Requirements:
Find how many lines of the listing include the string "scene", and report only that figure.

**********

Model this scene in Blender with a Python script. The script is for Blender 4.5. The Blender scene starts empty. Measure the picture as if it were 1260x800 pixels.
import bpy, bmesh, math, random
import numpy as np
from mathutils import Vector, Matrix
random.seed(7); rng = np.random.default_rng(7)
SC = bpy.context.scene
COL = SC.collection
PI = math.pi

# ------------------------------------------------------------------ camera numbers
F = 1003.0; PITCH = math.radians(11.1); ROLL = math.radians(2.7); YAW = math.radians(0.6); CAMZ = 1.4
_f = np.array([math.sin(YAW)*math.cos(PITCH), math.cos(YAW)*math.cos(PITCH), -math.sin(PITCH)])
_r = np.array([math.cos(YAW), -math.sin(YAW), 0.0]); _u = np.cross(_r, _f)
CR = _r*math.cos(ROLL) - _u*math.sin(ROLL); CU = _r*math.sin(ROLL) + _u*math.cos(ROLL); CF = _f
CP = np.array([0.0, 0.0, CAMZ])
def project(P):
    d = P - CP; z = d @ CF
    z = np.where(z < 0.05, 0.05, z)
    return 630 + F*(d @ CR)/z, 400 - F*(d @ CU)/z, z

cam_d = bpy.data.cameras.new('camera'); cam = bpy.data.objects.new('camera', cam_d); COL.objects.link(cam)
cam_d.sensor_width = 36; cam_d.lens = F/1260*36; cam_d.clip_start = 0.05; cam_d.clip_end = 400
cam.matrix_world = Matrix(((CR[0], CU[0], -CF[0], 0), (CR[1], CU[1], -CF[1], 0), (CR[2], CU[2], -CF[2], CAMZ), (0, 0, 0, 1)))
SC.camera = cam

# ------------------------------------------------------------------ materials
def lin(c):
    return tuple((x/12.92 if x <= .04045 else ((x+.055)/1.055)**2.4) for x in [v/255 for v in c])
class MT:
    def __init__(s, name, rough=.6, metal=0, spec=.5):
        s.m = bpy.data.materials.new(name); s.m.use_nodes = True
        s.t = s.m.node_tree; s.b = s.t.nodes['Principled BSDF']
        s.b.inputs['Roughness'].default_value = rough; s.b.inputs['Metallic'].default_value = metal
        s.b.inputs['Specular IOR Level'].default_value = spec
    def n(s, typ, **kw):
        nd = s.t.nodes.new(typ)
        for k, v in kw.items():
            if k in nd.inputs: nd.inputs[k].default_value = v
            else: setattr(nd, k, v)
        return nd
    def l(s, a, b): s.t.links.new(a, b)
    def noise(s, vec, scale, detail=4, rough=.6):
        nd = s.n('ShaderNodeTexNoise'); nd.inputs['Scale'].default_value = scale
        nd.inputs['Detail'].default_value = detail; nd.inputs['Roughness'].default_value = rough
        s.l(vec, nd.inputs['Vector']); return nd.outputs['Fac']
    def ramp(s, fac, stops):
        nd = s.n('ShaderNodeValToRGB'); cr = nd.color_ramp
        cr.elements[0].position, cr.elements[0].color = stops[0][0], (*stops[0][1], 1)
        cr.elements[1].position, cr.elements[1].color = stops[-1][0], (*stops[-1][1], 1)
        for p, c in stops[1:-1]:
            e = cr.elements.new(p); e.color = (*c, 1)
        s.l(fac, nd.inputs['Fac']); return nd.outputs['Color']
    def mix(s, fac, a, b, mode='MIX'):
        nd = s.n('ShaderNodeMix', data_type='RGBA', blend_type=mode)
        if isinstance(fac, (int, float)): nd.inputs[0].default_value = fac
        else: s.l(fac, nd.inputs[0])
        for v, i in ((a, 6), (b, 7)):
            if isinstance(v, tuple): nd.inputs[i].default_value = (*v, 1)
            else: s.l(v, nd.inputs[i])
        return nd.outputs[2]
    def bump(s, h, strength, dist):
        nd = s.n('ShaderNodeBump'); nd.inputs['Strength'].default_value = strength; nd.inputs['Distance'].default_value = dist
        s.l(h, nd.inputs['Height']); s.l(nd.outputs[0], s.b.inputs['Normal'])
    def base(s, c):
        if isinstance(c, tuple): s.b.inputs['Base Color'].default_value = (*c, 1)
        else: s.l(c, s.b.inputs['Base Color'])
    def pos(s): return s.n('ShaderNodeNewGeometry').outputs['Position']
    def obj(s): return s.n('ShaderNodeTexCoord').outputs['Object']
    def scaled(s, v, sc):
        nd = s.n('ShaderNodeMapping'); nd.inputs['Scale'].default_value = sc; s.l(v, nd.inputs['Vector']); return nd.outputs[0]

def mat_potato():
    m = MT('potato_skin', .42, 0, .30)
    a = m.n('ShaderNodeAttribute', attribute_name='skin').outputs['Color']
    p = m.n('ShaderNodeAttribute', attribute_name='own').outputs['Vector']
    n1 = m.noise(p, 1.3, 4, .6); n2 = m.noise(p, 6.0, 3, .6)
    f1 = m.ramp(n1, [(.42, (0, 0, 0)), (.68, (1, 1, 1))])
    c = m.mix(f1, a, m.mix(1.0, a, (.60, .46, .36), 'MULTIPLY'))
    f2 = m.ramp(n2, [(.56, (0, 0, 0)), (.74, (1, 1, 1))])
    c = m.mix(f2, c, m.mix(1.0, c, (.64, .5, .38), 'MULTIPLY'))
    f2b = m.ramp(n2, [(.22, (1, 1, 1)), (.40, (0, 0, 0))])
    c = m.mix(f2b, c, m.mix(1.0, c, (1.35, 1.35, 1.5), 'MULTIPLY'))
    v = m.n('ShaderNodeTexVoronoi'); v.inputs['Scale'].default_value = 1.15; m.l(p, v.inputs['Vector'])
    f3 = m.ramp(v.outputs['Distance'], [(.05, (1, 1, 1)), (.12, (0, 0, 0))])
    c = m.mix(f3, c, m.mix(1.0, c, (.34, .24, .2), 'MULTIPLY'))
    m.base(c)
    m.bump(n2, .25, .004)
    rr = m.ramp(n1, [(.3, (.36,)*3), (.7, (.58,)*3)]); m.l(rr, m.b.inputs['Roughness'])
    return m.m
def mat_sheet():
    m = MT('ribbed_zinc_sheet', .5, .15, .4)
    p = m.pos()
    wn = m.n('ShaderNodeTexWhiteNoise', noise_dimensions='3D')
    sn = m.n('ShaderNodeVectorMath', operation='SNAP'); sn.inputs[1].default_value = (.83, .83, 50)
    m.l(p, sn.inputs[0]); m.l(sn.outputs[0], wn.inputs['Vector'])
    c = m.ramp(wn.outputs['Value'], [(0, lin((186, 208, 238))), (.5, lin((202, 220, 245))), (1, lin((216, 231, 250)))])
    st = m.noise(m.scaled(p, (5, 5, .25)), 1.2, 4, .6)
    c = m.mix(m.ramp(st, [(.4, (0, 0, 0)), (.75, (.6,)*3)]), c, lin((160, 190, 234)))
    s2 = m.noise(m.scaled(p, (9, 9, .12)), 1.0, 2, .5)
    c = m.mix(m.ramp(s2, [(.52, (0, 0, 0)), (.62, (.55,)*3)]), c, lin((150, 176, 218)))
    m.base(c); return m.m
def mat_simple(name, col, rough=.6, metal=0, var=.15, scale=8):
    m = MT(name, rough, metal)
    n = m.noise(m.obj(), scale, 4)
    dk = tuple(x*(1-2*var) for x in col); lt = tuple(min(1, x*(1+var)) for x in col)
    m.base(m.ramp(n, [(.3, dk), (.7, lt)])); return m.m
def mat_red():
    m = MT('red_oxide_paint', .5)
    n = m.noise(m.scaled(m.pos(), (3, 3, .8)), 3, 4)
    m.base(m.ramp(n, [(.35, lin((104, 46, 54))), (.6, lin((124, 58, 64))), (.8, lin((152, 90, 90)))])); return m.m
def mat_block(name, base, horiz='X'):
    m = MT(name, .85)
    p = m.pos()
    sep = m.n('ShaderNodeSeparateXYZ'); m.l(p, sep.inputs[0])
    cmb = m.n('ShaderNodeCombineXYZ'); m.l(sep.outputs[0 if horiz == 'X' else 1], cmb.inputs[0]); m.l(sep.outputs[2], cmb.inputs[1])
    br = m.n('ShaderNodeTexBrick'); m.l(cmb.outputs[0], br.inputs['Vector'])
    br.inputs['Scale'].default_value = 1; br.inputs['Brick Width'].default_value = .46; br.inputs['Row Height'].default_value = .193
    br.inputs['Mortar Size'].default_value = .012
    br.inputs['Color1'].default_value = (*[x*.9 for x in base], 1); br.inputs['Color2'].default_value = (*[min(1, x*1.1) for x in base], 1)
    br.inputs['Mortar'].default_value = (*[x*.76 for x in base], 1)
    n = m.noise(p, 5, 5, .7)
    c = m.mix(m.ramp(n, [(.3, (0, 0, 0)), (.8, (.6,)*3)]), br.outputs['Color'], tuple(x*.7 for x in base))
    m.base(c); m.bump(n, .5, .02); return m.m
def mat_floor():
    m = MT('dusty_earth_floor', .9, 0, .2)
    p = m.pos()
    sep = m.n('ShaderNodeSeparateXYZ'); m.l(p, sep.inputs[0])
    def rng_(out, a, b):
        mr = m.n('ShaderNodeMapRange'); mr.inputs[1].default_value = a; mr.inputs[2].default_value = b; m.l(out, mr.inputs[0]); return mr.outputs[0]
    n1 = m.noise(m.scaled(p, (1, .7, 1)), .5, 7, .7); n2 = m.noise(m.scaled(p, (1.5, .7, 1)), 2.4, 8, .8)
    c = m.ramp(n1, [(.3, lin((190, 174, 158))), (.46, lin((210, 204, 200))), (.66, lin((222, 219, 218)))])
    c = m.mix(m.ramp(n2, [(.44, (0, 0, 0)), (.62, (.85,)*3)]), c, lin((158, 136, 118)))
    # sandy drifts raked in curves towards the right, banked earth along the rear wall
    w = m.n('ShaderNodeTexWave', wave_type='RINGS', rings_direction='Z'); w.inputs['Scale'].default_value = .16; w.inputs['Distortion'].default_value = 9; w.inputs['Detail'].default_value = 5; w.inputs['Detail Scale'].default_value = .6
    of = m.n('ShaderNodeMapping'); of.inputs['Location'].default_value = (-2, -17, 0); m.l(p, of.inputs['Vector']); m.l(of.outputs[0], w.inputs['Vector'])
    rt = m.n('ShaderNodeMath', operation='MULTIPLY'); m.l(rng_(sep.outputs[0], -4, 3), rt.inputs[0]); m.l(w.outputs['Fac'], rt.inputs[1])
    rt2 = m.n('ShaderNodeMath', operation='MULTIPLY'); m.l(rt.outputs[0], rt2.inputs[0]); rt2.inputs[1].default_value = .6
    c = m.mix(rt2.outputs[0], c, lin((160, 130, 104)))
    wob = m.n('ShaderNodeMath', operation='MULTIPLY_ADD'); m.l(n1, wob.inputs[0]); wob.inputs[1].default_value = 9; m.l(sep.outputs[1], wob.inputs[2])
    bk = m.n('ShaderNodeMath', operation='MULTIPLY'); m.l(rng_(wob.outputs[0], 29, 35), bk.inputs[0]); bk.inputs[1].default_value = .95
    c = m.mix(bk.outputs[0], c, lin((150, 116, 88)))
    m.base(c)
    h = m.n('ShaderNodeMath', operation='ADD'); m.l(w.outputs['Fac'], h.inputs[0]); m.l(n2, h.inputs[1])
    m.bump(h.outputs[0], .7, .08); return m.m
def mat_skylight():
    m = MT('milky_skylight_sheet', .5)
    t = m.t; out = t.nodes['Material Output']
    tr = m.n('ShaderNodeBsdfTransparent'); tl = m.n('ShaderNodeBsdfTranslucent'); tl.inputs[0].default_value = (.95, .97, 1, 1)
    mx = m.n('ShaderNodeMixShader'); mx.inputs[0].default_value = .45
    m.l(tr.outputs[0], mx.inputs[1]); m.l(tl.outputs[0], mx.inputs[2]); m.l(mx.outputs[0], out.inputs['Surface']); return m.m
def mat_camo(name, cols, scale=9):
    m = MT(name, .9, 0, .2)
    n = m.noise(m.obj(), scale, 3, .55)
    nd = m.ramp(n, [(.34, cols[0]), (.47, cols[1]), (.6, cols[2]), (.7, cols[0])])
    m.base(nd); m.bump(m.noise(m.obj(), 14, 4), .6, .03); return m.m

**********

Solution for this exercise:
2